Théâtre du lac Tchad :

  • Deux groupes, Boko Haram et sa ramification, l’État islamique en Afrique de l’Ouest (EIAO), sont en grande partie responsables de l’activité des groupes islamistes militants dans le bassin du lac Tchad (chevauchant quatre pays : le Nigeria, le Niger, le Cameroun et le Tchad). 765 événements ont été signalés sur ce théâtre en 2019, soit une augmentation de 35 % par rapport à l’année précédente. Même si Boko Haram est responsable de la majorité des événements violents signalés dans la région et de la plupart des attaques sur les civils, l’activité violente commise par l’EIAO a connu la plus forte croissance de la région au cours de l’année dernière.
  • Les décès signalés et liés à l’activité combinée de Boko Haram et de l’EIAO (environ 3225) ont augmenté de 4% par rapport à 2018. Toute proportion gardée, ce chiffre dépasse celui des décès liés à al-Shabaab (environ) ou au théâtre du Sahel (2600) en 2019.
  • Au sein du bassin du lac Tchad, le Cameroun, le Niger et le Tchad ont tous connu des fortes hausses de l’activité violente liée aux groupes islamistes militants en 2019, alors que la tendance au Nigeria n’a guère changé.

Théâtre d’Afrique du Nord :

  • Les événements violents impliquant l’État islamique (EI) en Afrique du Nord (principalement l’Égypte, la Libye et la Tunisie) sont demeurés inchangés en 2019 avec 347 épisodes signalés par rapport aux 345 de 2018. Les 1060 décès environ liés à ces événements, cependant, représentent une baisse de 9% par rapport à 2018. Le plafonnement de l’activité de l’EI en Afrique du Nord pourrait être le résultat du renforcement des mesures de lutte contre le terrorisme mises en place en Égypte et en Tunisie. Toutefois, l’instabilité persistante en Libye, qui masque l’activité des groupes islamistes militants dans le pays, peut servir de terreau fertile pour une réapparition de la violence extrémiste dans la région.
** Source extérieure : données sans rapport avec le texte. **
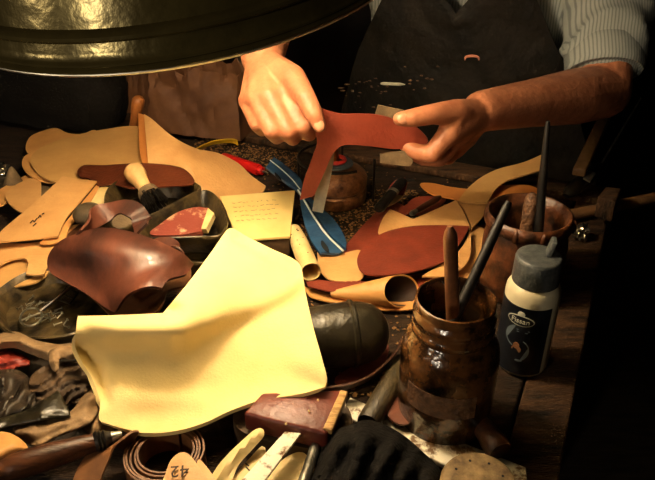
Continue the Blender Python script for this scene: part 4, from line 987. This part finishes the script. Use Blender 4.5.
# hand on the left of the picture: a loose fist, back of the hand towards us, thumb pinching the leather
Hs = lambda *a: PY(*a)
mi, mm, mr, mp = Hs(283, 95, .812), Hs(269, 96, .806), Hs(257, 98, .812), Hs(248, 101, .826)
for q, r1, r2 in ((mi, .020, .0135), (mm, .021, .0138), (mr, .020, .0130), (mp, .019, .0115)): capsule(bm, wrL, q, r1, r2)
for a, b in ((mi, mm), (mm, mr), (mr, mp)): capsule(bm, a, b, .0132, .0128)
chain(bm, [(mi, .0132), (Hs(304, 126, .782), .0108), (Hs(309, 134, .800), .0098), (Hs(306, 130, .822), .0085)])
chain(bm, [(mm, .0135), (Hs(288, 131, .776), .0112), (Hs(293, 138, .796), .0100), (Hs(291, 132, .820), .0088)])
chain(bm, [(mr, .0128), (Hs(272, 131, .782), .0108), (Hs(277, 137, .802), .0096), (Hs(277, 130, .824), .0085)])
chain(bm, [(mp, .0118), (Hs(257, 124, .797), .0098), (Hs(262, 130, .814), .0086), (Hs(264, 124, .832), .0076)])
chain(bm, [(wrL + (mi - wrL) * .25, .021), (Hs(293, 78, .818), .0160), (Hs(306, 98, .782), .0122), (Hs(314, 114, .768), .0108), (Hs(319.5, 126, .764), .0082)])
capsule(bm, Hs(288, 80, .826), mi, .013, .011)
# hand on the right of the picture: thumb on top of the leather, fingers curled under it
ni, nm, nr, npk = Hs(449, 133, .800), Hs(455, 138, .822), Hs(462, 140, .842), Hs(468, 138, .862)
for q, r1, r2 in ((ni, .0215, .0148), (nm, .0225, .0145), (nr, .0215, .0135), (npk, .020, .0120)): capsule(bm, wrR, q, r1, r2)
for a, b in ((ni, nm), (nm, nr), (nr, npk)): capsule(bm, a, b, .0135, .0128)
chain(bm, [(ni, .0138), (Hs(432, 154, .788), .0116), (Hs(417, 152, .800), .0104), (Hs(405, 145, .812), .0086)])
chain(bm, [(nm, .0136), (Hs(440, 158, .808), .0114), (Hs(423, 158, .818), .0102), (Hs(410, 152, .830), .0086)])
chain(bm, [(nr, .0130), (Hs(448, 157, .830), .0108), (Hs(432, 157, .838), .0096), (Hs(420, 151, .846), .0084)])
chain(bm, [(npk, .0118), (Hs(456, 152, .850), .0098), (Hs(443, 153, .856), .0086), (Hs(434, 148, .860), .0076)])
chain(bm, [(wrR + (ni - wrR) * .2, .021), (Hs(455, 113, .812), .0170), (Hs(433, 114, .790), .0125), (Hs(412, 118, .782), .0112), (Hs(400, 119, .780), .0088)])
capsule(bm, Hs(455, 114, .812), ni, .016, .0135)
body = remesh('body', bm, .0026, 4, 'skin', per)
def nail(p, d, r_):
    u, v, dd_ = frame(d); up_ = (CAM - p).normalized(); up_ = (up_ - dd_ * up_.dot(dd_)).normalized(); sd = dd_.cross(up_)
    bm = bmesh.new(); k = bmesh.ops.create_icosphere(bm, subdivisions=2, radius=1)
    for v_ in k['verts']: v_.co = p + up_ * (r_ * .80 + v_.co.z * r_ * .22) + sd * v_.co.x * r_ * .72 + dd_ * v_.co.y * r_ * .85
    return from_bm('fingernail', bm, 'nail', body)
nail(Hs(319, 125, .764), Hs(319.5, 126, .764) - Hs(314, 114, .768), .0084)
nail(Hs(402, 118.8, .780), Hs(400, 119, .780) - Hs(412, 118, .782), .0088)
# eyes and hair
for s_ in (-1, 1):
    e_ = blob('eye', Hp(s_ * .031, -.0745, .010), .0105, 'labelwhite', body, 2); blob('iris', Hp(s_ * .031, -.0825, .009), .0042, 'ink', body, 2)
bm = bmesh.new(); k = bmesh.ops.create_icosphere(bm, subdivisions=4, radius=1)
dl = [v_ for v_ in k['verts'] if v_.co.z < .18 - .35 * (v_.co.y) - .3 * max(0, v_.co.y) or (v_.co.y < -.55 and v_.co.z < .62)]
bmesh.ops.delete(bm, geom=dl, context='VERTS')
for v_ in bm.verts: v_.co = Hp(v_.co.x * .082, .014 + v_.co.y * .103, .027 + v_.co.z * .097) + Vector((0, 0, .003 * noise.noise(v_.co * 6)))
bmesh.ops.solidify(bm, geom=bm.faces, thickness=.006); from_bm('hair', bm, 'hair', per, 60)
# shirt: trunk and two sleeves with rolled cuffs, hollow where the arms come out
bm = bmesh.new()
for a, b, ra, rb in ((W(-.065, 0, .62), W(-.08, .035, .98), .112, .120), (W(.065, 0, .62), W(.08, .035, .98), .112, .120),
                     (W(-.10, .03, 1.03), W(.10, .03, 1.03), .112, .112), (shL + Vector((0, 0, .004)), W(0, .02, 1.13), .070, .078), (shR + Vector((0, 0, .004)), W(0, .02, 1.13), .070, .078)):
    capsule(bm, a, b, ra, rb)
fR = (wrR - elR).normalized(); fL = (wrL - elL).normalized()
uR = (shR - elR).normalized(); LR = (shR - elR).length
chain(bm, [(shR, .072), (elR + uR * LR * .55, .068), (elR + uR * .072, .058)])
capsule(bm, elR + uR * .10 + U * .01, elR + uR * .16 + U * .012, .058, .060)
chain(bm, [(shL, .072), (elL + (shL - elL) * .5, .066), (elL, .060)]); capsule(bm, elL, elL + fL * .03, .060, .058)
shirt = remesh('shirt', bm, .007, 6, 'shirt', per)
for v_ in shirt.data.vertices:    # creases of the cloth
    q = v_.co; k_ = noise.noise(Vector((q.x * 16, q.y * 9, q.z * 22))) * .5 + .8 * (.5 - abs(noise.noise(Vector((q.x * 10 + q.z * 9, q.y * 8, q.z * 13 - q.x * 6)))))
    k_ += .9 * (.5 - abs(math.sin(q.z * 46 + 22 * q.x + 5 * noise.noise(Vector((q.x * 9, q.y * 9, q.z * 9)))))) * (1 if q.x > .36 else .3)
    v_.co = q + v_.normal * .013 * k_
def cuff(el, f, r_, name='rolled_cuff'):
    lathe(name, [(-.002, r_ * .80), (0, r_ * .98), (.003, r_ * 1.03), (.016, r_ * 1.05), (.038, r_ * 1.03), (.044, r_ * .96), (.044, r_ * .86), (.010, r_ * .80)], el, f, 'shirt', shirt, 40, False, 50)
cuff(elR + uR * .076, -uR, .0565); cuff(elL + fL * .055, fL, .060)
bm = bmesh.new()
for s_ in (-1, 1):               # open collar
    L_ = [W(s_ * .015, .118, 1.075), W(s_ * .075, .105, 1.12), W(s_ * .085, .02, 1.165), W(s_ * .055, .0, 1.20), W(s_ * .050, .07, 1.175)]
    bm.faces.new([bm.verts.new(p) for p in L_])
bmesh.ops.solidify(bm, geom=bm.faces, thickness=.005); from_bm('collar', bm, 'shirt', shirt, 30)
# trousers
bm = bmesh.new(); ellip(bm, W(0, -.005, .565), (.182, .132, .125), Matrix.Rotation(R(-23.5), 3, 'Z'))
for s_ in (-1, 1):
    chain(bm, [(W(s_ * .09, .02, .54), .096), (W(s_ * .14, .10, .53), .09), (W(s_ * .18, .14, .50), .070)])
    chain(bm, [(W(s_ * .18, .14, .50), .068), (W(s_ * .17, .10, .34), .066), (W(s_ * .16, .04, .12), .056)])
remesh('trousers', bm, .009, 5, 'trousers', per)
bm = bmesh.new()
for s_ in (-1, 1): chain(bm, [(W(s_ * .16, .03, .06), .045), (W(s_ * .17, .15, .045), .043), (W(s_ * .17, .22, .036), .035)])
remesh('shoes', bm, .008, 4, 'blackrubber', per)
# apron: bib and skirt hanging in front of the shirt
bm = bmesh.new(); rows = []; nc = 26
zs = [1.06, 1.045, 1.03, 1.01, .99, .965, .94, .90, .86, .82, .78, .74, .70, .66, .62, .59]
for k, z in enumerate(zs):
    row = []
    half = .10 + .085 * min(1, max(0, (1.06 - z) / .16)) + .075 * min(1, max(0, (.90 - z) / .22))
    zc = min(1, max(0, (1.0 - z) / .4))
    for i in range(nc + 1):
        t = -1 + 2 * i / nc; uu = half * t
        vneck = max(0, 1 - abs(t) / .5) * max(0, (z - .96) / .10) * .065
        dep = .168 * math.sqrt(max(.02, 1 - (uu / .29) ** 2)) - .012 * zc + .035 * (z - .6) / .45 + (.05 * max(0, (.70 - z) / .11))
        dep += .010 * noise.noise(Vector((uu * 9, z * 14, 2))) + .006 * noise.noise(Vector((uu * 22 + z * 20, z * 9, 5))) + .007 * math.sin(uu * 60 + z * 8) * max(0, (.85 - z) / .25)
        row.append(bm.verts.new(W(uu, dep, z - vneck)))
    rows.append(row)
for A, Bq in zip(rows, rows[1:]):
    for i in range(nc): bm.faces.new((A[i], A[i+1], Bq[i+1], Bq[i]))
bmesh.ops.subdivide_edges(bm, edges=bm.edges, cuts=1, use_grid_fill=True, smooth=.8)
bmesh.ops.recalc_face_normals(bm, faces=bm.faces)
bmesh.ops.solidify(bm, geom=bm.faces, thickness=.004)
apron = from_bm('apron', bm, 'apron', per, 60)
from mathutils.bvhtree import BVHTree
bvh = BVHTree.FromPolygons([v_.co for v_ in apron.data.vertices], [tuple(p.vertices) for p in apron.data.polygons])
def on_apron(px, py, off=.001):
    d = ray(px, py).normalized(); h = bvh.ray_cast(CAM, d)
    return (h[0] - d * off) if h[0] else PY(px, py, 1.15)
def stain(pts, m, name):
    Q = [on_apron(*p) for p in pts]; tube(name, Q, lambda t: .0012 + .0010 * math.sin(3.14 * t), m, apron, 6, 3)
stain([(465, 60), (466, 57), (472, 56), (478, 57), (479, 60)], 'pinkmark', 'loose_thread')
random.seed(6)
for i in range(14):
    px, py = random.gauss(425, 26), random.gauss(88, 12)
    if not (345 < px < 500): continue
    q = on_apron(px, py, .0004); blob('glue_stain', q, random.uniform(.0012, .0035), 'apronmark', apron, 1, 0, 1, 0, (1.6, .5, .7))
for i in range(28):
    px = random.uniform(340, 392); py = random.uniform(78, 108)
    q = on_apron(px, py, .0004); blob('glue_stain', q, random.uniform(.001, .0028), 'apronmark', apron, 1, 0, 1, 0, (2.2, .5, .5))
tube('neck_strap', [W(-.10, .135, 1.085), W(-.095, .10, 1.15), W(-.07, .02, 1.205), W(0, -.06, 1.215), W(.07, .02, 1.205), W(.095, .10, 1.15), W(.10, .135, 1.085)], .006, 'apron', apron, 8)
pa, pb = on_apron(381, 83.5, .004), on_apron(405, 84.5, .004)
tag(rod('white_pencil', pa, pb, [(0, .0018), (.1, .0030), (.8, .0030), (1, .0008)], 'white_plastic', None, 12), 'short white pencil stub tucked into the front of the dark apron', 'pencil')
# stool
so = root('stool', W(0, -.02, 0), 'plain wooden stool under the seated person', 'stool')
lathe('seat', [(0, .11), (.004, .12), (.03, .12), (.035, .11)], W(0, -.04, .395), Vector((0, 0, 1)), 'stoolm', so, 32)
for k in range(4):
    a = R(45 + 90 * k - 23.5); e = Vector((math.cos(a), math.sin(a), 0)); rod('leg', W(0, -.04, .394) + e * .08, W(0, -.04, 0) + e * .11, [(0, .017), (1, .015)], 'stoolm', so, 12)
# what the hands hold
hl = root('leather_upper', PY(350, 130, .80), 'russet leather shoe upper held stretched between both hands', 'leather piece')
Yh = .800
sheet('leather_body', [(308, 118, .790), (316, 107, .795), (326, 110, .80), (340, 114, .80), (360, 114, .80), (378, 115, .80), (394, 119, .80, 'c'), (408, 122, .80), (422, 132, .80), (428, 142, .80), (416, 148, .80, 'c'), (394, 149, .80), (368, 146, .80), (345, 145, .80), (336, 150, .80), (330, 160, .805), (322, 178, .81), (314, 196, .82, 'c'), (300, 200, .82, 'c'), (304, 180, .812), (312, 158, .803), (317, 142, .797), (313, 128, .792)], Yh, .0022, 'russet_held', hl, space='Y', hf=lambda x, y: .004 * math.sin(x * .05), s=6, wob=.001)
sheet('suede_flap', [(372, 124, .815, 'c'), (378, 105, .815, 'c'), (392, 108, .815), (406, 112, .813), (410, 124, .813), (400, 132, .815)], .826, .0022, 'suede', hl, space='Y', s=6)
sheet('folded_end', [(380, 154, .806, 'c'), (396, 152, .804), (411, 152, .800), (413, 160, .80), (410, 166, .80), (396, 165, .804), (380, 163, .806, 'c')], .80, .003, 'suede', hl, space='Y', s=5)
kn = root('cutting_knife', PY(322, 190, .84), 'grey steel knife blade pointing down below the held leather', 'knife')
sheet('blade', [(326, 148, .822, 'c'), (335, 147, .822, 'c'), (333, 165, .825), (328, 190, .83), (323, 213, .835, 'c'), (312, 211, .835, 'c'), (316, 190, .83), (322, 168, .825)], .83, .0018, 'blade', kn, space='Y', s=5, wob=0)
rod('handle', PY(330, 149, .8225), PY(309, 112, .812), [(0, .0042), (.1, .0068), (.9, .0075), (1, .005)], 'dark_wood', kn, 14)

# ------------------------------------------------------------------ camera, light, view
cam = bpy.data.cameras.new('camera'); co = bpy.data.objects.new('camera', cam); COL.objects.link(co)
cam.sensor_fit = 'HORIZONTAL'; cam.sensor_width = 36; cam.lens = 36 * F / 655; cam.clip_start = .02
co.location = CAM; co.rotation_euler = (R(90) - PITCH, 0, 0); SC.camera = co
def lamp_(name, loc, e, col, r_):
    l = bpy.data.lights.new(name, 'POINT'); l.energy = e; l.color = col; l.shadow_soft_size = r_
    o = bpy.data.objects.new(name, l); COL.objects.link(o); o.location = loc; return o
lamp_('room_lamp', (-.98, -.90, 1.32), 19, (1, .84, .62), .06)
lamp_('side_lamp', (-1.50, -.34, 1.32), 9, (1, .82, .58), .06)
w = bpy.data.worlds.new('world'); SC.world = w; w.use_nodes = True
w.node_tree.nodes['Background'].inputs['Color'].default_value = (1, .8, .6, 1)
w.node_tree.nodes['Background'].inputs['Strength'].default_value = .003
SC.view_settings.view_transform = 'Standard'; SC.view_settings.look = 'None'
SC.view_settings.gamma = 1; SC.view_settings.use_curve_mapping = False
SC.view_settings.exposure = 0
SC.cycles.use_denoising = True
Théâtre du Mozambique du Nord :

  • Les épisodes violents liés à des groupes islamistes militants ont triplé en 2019 dans le nord du Mozambique. Ainsi, 200 événements violents et 710 décès associés à ceux-ci ont été signalés au cours de l’année. En revanche, il n’y avait pas eu d’activité militante au Mozambique en 2016. Le groupe actif dans la région, qui porte le nom d’Ahlu Sunnah wa Jama’a (ASWJ) ou « al-Shabaab » (sans aucune relation cependant avec le groupe qui sévit en Somalie), a des origines obscures. Il a exploité le sentiment de marginalisation profond des habitants et s’est développé à la suite de la réponse disproportionnée du gouvernement face à la violence. Des auteurs, qui prétendent avoir des liens avec l’EI, ont reconnu être responsables des six attaques qui ont eu lieu au Mozambique cette année. Compte tenu de ces facteurs, les perspectives d’une poursuite de l’escalade sur ce théâtre apparaissent probables.